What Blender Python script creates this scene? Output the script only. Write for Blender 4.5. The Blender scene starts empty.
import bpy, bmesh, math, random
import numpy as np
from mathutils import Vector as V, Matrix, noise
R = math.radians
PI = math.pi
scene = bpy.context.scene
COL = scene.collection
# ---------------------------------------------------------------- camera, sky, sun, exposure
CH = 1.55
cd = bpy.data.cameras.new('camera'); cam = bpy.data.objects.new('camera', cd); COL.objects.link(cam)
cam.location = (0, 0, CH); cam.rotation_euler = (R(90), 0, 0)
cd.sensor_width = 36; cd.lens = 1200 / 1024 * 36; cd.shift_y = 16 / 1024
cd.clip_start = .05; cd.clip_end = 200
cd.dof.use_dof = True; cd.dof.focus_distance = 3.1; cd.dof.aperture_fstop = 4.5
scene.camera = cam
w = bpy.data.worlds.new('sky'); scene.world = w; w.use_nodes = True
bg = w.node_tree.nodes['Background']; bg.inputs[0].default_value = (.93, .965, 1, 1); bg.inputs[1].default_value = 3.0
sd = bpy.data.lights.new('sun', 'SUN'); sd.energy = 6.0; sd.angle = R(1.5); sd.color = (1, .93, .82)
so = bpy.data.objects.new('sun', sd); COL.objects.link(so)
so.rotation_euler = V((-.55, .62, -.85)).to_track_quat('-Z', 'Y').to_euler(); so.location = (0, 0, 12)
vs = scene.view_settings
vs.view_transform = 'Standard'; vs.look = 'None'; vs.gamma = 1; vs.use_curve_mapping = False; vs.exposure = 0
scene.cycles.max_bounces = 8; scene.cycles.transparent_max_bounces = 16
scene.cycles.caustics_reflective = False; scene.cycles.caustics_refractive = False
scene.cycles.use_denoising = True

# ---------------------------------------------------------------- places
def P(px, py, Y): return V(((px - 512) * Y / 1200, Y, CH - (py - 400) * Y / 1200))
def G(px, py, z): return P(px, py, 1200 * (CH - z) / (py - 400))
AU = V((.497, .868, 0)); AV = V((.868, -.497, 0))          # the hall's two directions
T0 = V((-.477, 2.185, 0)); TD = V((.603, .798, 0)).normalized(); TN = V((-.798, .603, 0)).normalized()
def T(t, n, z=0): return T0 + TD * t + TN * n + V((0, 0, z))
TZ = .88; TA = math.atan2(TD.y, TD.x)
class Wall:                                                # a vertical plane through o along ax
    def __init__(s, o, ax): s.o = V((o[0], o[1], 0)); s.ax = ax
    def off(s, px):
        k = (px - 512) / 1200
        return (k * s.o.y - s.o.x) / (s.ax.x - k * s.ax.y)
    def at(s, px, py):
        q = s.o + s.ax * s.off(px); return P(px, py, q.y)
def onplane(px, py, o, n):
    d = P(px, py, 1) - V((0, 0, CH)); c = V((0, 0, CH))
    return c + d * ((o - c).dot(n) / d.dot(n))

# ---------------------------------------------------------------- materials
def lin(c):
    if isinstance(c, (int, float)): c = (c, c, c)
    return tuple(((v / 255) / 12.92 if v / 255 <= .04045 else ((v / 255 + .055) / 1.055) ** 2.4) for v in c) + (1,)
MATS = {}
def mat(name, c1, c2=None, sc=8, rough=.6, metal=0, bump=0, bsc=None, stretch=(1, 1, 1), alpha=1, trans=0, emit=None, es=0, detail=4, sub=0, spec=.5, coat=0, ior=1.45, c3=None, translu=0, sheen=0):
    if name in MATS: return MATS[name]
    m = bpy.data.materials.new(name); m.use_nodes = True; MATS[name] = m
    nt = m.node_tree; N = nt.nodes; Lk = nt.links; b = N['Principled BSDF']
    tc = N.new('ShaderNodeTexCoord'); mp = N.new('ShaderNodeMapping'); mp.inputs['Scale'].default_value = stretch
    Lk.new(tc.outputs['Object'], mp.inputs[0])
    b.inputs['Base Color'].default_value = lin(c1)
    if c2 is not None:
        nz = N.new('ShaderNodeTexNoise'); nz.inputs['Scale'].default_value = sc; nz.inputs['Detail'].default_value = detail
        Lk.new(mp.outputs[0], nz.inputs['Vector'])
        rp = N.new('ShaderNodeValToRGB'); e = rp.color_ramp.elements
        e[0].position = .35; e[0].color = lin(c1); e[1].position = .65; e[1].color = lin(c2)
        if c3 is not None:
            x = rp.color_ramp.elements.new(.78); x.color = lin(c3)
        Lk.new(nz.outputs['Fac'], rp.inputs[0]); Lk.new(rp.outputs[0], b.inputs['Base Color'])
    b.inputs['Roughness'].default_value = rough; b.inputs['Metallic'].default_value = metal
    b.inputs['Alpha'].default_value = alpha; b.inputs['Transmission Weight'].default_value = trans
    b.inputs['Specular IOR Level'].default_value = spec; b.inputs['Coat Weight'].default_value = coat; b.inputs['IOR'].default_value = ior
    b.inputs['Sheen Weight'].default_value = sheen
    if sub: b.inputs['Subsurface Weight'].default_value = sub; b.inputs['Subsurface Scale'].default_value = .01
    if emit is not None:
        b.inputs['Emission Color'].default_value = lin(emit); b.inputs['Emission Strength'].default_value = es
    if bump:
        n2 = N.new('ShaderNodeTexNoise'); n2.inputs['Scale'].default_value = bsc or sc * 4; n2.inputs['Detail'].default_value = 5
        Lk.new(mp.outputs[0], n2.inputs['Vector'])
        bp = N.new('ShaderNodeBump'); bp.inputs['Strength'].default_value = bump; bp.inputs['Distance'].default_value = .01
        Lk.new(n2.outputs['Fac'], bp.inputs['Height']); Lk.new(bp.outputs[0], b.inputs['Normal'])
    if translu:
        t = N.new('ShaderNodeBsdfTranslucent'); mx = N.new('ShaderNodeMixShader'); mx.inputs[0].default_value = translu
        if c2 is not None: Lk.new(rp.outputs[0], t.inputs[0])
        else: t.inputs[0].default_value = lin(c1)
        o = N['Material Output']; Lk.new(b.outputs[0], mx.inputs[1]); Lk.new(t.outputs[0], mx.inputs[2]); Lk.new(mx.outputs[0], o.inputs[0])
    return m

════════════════

▶ _Instructions for the task_
Restate the data above exactly, keeping each word as it stands.

▶ _Result of this task_
What Blender Python script creates this scene? Output the script only. Write for Blender 4.5. The Blender scene starts empty.
import bpy, bmesh, math, random
import numpy as np
from mathutils import Vector as V, Matrix, noise
R = math.radians
PI = math.pi
scene = bpy.context.scene
COL = scene.collection
# ---------------------------------------------------------------- camera, sky, sun, exposure
CH = 1.55
cd = bpy.data.cameras.new('camera'); cam = bpy.data.objects.new('camera', cd); COL.objects.link(cam)
cam.location = (0, 0, CH); cam.rotation_euler = (R(90), 0, 0)
cd.sensor_width = 36; cd.lens = 1200 / 1024 * 36; cd.shift_y = 16 / 1024
cd.clip_start = .05; cd.clip_end = 200
cd.dof.use_dof = True; cd.dof.focus_distance = 3.1; cd.dof.aperture_fstop = 4.5
scene.camera = cam
w = bpy.data.worlds.new('sky'); scene.world = w; w.use_nodes = True
bg = w.node_tree.nodes['Background']; bg.inputs[0].default_value = (.93, .965, 1, 1); bg.inputs[1].default_value = 3.0
sd = bpy.data.lights.new('sun', 'SUN'); sd.energy = 6.0; sd.angle = R(1.5); sd.color = (1, .93, .82)
so = bpy.data.objects.new('sun', sd); COL.objects.link(so)
so.rotation_euler = V((-.55, .62, -.85)).to_track_quat('-Z', 'Y').to_euler(); so.location = (0, 0, 12)
vs = scene.view_settings
vs.view_transform = 'Standard'; vs.look = 'None'; vs.gamma = 1; vs.use_curve_mapping = False; vs.exposure = 0
scene.cycles.max_bounces = 8; scene.cycles.transparent_max_bounces = 16
scene.cycles.caustics_reflective = False; scene.cycles.caustics_refractive = False
scene.cycles.use_denoising = True

# ---------------------------------------------------------------- places
def P(px, py, Y): return V(((px - 512) * Y / 1200, Y, CH - (py - 400) * Y / 1200))
def G(px, py, z): return P(px, py, 1200 * (CH - z) / (py - 400))
AU = V((.497, .868, 0)); AV = V((.868, -.497, 0))          # the hall's two directions
T0 = V((-.477, 2.185, 0)); TD = V((.603, .798, 0)).normalized(); TN = V((-.798, .603, 0)).normalized()
def T(t, n, z=0): return T0 + TD * t + TN * n + V((0, 0, z))
TZ = .88; TA = math.atan2(TD.y, TD.x)
class Wall:                                                # a vertical plane through o along ax
    def __init__(s, o, ax): s.o = V((o[0], o[1], 0)); s.ax = ax
    def off(s, px):
        k = (px - 512) / 1200
        return (k * s.o.y - s.o.x) / (s.ax.x - k * s.ax.y)
    def at(s, px, py):
        q = s.o + s.ax * s.off(px); return P(px, py, q.y)
def onplane(px, py, o, n):
    d = P(px, py, 1) - V((0, 0, CH)); c = V((0, 0, CH))
    return c + d * ((o - c).dot(n) / d.dot(n))

# ---------------------------------------------------------------- materials
def lin(c):
    if isinstance(c, (int, float)): c = (c, c, c)
    return tuple(((v / 255) / 12.92 if v / 255 <= .04045 else ((v / 255 + .055) / 1.055) ** 2.4) for v in c) + (1,)
MATS = {}
def mat(name, c1, c2=None, sc=8, rough=.6, metal=0, bump=0, bsc=None, stretch=(1, 1, 1), alpha=1, trans=0, emit=None, es=0, detail=4, sub=0, spec=.5, coat=0, ior=1.45, c3=None, translu=0, sheen=0):
    if name in MATS: return MATS[name]
    m = bpy.data.materials.new(name); m.use_nodes = True; MATS[name] = m
    nt = m.node_tree; N = nt.nodes; Lk = nt.links; b = N['Principled BSDF']
    tc = N.new('ShaderNodeTexCoord'); mp = N.new('ShaderNodeMapping'); mp.inputs['Scale'].default_value = stretch
    Lk.new(tc.outputs['Object'], mp.inputs[0])
    b.inputs['Base Color'].default_value = lin(c1)
    if c2 is not None:
        nz = N.new('ShaderNodeTexNoise'); nz.inputs['Scale'].default_value = sc; nz.inputs['Detail'].default_value = detail
        Lk.new(mp.outputs[0], nz.inputs['Vector'])
        rp = N.new('ShaderNodeValToRGB'); e = rp.color_ramp.elements
        e[0].position = .35; e[0].color = lin(c1); e[1].position = .65; e[1].color = lin(c2)
        if c3 is not None:
            x = rp.color_ramp.elements.new(.78); x.color = lin(c3)
        Lk.new(nz.outputs['Fac'], rp.inputs[0]); Lk.new(rp.outputs[0], b.inputs['Base Color'])
    b.inputs['Roughness'].default_value = rough; b.inputs['Metallic'].default_value = metal
    b.inputs['Alpha'].default_value = alpha; b.inputs['Transmission Weight'].default_value = trans
    b.inputs['Specular IOR Level'].default_value = spec; b.inputs['Coat Weight'].default_value = coat; b.inputs['IOR'].default_value = ior
    b.inputs['Sheen Weight'].default_value = sheen
    if sub: b.inputs['Subsurface Weight'].default_value = sub; b.inputs['Subsurface Scale'].default_value = .01
    if emit is not None:
        b.inputs['Emission Color'].default_value = lin(emit); b.inputs['Emission Strength'].default_value = es
    if bump:
        n2 = N.new('ShaderNodeTexNoise'); n2.inputs['Scale'].default_value = bsc or sc * 4; n2.inputs['Detail'].default_value = 5
        Lk.new(mp.outputs[0], n2.inputs['Vector'])
        bp = N.new('ShaderNodeBump'); bp.inputs['Strength'].default_value = bump; bp.inputs['Distance'].default_value = .01
        Lk.new(n2.outputs['Fac'], bp.inputs['Height']); Lk.new(bp.outputs[0], b.inputs['Normal'])
    if translu:
        t = N.new('ShaderNodeBsdfTranslucent'); mx = N.new('ShaderNodeMixShader'); mx.inputs[0].default_value = translu
        if c2 is not None: Lk.new(rp.outputs[0], t.inputs[0])
        else: t.inputs[0].default_value = lin(c1)
        o = N['Material Output']; Lk.new(b.outputs[0], mx.inputs[1]); Lk.new(t.outputs[0], mx.inputs[2]); Lk.new(mx.outputs[0], o.inputs[0])
    return m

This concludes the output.